In the entries that follow, find the word "parts" and report each line it is on.

Information provided:
____

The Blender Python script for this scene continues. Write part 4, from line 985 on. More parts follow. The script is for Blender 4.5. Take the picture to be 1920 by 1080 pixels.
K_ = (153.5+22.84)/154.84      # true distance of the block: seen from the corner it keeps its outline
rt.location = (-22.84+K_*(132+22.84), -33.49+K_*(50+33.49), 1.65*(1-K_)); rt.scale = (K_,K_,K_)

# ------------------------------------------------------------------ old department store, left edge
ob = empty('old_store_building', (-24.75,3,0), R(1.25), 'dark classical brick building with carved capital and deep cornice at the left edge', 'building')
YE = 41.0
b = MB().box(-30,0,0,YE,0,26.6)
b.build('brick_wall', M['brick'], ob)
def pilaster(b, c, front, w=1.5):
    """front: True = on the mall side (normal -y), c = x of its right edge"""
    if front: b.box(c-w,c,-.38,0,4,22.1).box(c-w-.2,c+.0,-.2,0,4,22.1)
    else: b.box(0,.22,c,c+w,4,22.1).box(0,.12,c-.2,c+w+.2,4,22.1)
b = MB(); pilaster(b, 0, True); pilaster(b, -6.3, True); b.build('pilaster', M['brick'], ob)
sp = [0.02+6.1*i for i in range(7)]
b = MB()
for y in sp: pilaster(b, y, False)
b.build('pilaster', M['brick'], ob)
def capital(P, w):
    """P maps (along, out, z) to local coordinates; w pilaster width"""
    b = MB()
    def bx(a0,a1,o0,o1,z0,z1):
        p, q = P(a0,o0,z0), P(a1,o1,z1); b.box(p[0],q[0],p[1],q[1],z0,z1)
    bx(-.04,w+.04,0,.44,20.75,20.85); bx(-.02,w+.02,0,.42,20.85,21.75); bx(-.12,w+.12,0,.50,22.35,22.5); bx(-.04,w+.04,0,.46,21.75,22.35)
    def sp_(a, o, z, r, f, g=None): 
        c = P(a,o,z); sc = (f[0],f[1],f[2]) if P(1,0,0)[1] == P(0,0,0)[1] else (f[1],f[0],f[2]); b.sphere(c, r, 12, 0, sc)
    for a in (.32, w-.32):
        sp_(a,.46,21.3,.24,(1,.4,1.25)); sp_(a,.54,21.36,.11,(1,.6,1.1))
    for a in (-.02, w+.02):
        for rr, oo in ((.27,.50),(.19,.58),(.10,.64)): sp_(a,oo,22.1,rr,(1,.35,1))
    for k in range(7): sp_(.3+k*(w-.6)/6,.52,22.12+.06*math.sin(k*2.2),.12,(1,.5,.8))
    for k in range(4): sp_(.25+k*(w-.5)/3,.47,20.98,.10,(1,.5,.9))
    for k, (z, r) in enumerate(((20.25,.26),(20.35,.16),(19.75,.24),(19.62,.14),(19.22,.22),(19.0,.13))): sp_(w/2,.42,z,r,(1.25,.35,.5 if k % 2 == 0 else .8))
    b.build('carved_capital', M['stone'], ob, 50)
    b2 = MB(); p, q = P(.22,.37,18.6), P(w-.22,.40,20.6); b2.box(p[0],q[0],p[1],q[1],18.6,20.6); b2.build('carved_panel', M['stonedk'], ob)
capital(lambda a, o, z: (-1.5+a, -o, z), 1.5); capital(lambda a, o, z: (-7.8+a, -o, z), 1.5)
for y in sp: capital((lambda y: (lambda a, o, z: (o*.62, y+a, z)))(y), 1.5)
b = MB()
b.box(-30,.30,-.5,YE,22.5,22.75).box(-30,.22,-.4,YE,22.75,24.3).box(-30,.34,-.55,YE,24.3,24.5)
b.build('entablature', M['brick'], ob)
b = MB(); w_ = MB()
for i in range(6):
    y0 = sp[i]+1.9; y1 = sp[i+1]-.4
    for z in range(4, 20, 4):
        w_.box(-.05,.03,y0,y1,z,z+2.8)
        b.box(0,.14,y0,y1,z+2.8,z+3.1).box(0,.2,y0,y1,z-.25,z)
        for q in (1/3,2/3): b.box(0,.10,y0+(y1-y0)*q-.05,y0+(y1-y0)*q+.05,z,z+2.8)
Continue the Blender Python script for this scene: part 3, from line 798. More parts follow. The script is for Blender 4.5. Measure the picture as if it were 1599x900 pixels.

____

Solution for this problem:
The Blender Python script for this scene continues. Write part 4, from line 985 on. More parts follow. The script is for Blender 4.5. Take the picture to be 1920 by 1080 pixels.
Continue the Blender Python script for this scene: part 3, from line 798. More parts follow. The script is for Blender 4.5. Measure the picture as if it were 1599x900 pixels.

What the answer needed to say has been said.